Carter moved Aperia into a new headquarters in Hayward, California in September 2023 - a facility built for a company that is no longer a startup. In February 2024, Halo took the Heavy Duty Trucking Magazine Top 20 product award at TMC. The company has announced steer-tire coverage - the last wheel position not yet covered by Halo - slated for availability in late 2026. When that launches, Aperia will have automatic tire inflation covering every single wheel position on a North American commercial vehicle.
What Carter built is not glamorous. It does not run on AI in the way that catches headlines. It solves a problem that most people forget exists until a blowout closes a highway lane. That specificity - the willingness to stay close to a hard, unsexy problem for fifteen years - is the thing that actually builds durable companies. The satellites Carter designed at Space Systems Loral are still in orbit. The tires Aperia inflated a decade ago are still generating data in the company's fleet analytics platform.
The man who taught Stanford students that good design starts with the user, not the solution, has been running a $7.2 million annual-revenue company with 130 employees and a mandate to decarbonize one of the highest-emissions industries on the planet - one tire at a time. The math keeps getting better.

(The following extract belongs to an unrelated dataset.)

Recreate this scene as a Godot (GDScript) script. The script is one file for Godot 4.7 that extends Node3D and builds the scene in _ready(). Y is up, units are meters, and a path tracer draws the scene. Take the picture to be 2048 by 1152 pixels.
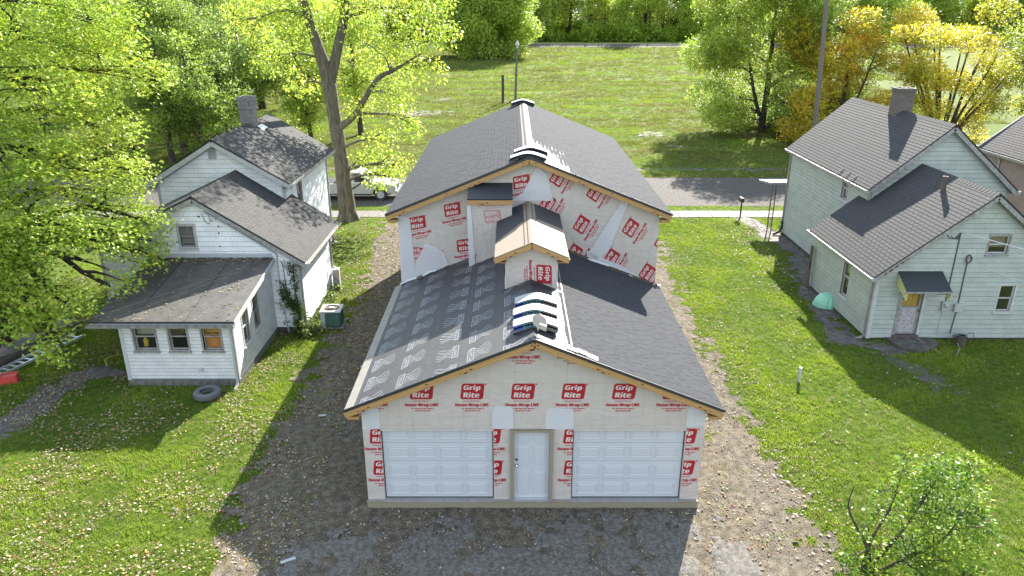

"Aperia is a cleantech company developing automatic tire inflation technology. Aperia's technology enables higher efficiency by increasing miles per gallon, reduces operating cost by increasing tire life and improves safety by preventing blowouts."- Joshua Carter, Co-Founder & CEO, Aperia Technologies
The Halo Tire Inflator reached 100 billion miles across North America, Australia and Europe in May 2024 - the most validated ATIS track record in the industry.
March 2025: Aperia became Goodyear's exclusive ATIS partner for its global Tires-as-a-Service (TaaS) platform - a milestone that validates Halo as the category standard.
Raised capital from Lime Rock New Energy, Blackhorn Ventures, eLab Ventures, and 17+ investors over 15 years - including a $45M growth round in 2023.
Heavy Duty Trucking Magazine recognized the Halo Tire Management platform with a Top 20 product award at TMC2024 in Nashville.
Approximately 15% of North America's leading heavy-duty fleets now specify Halo on new truck orders - a metric that matters more than market share calculations.
Aperia's own analysis shows Halo delivers more CO2 savings per dollar spent than any other commercially available truck technology - 716,000 metric tons saved to date.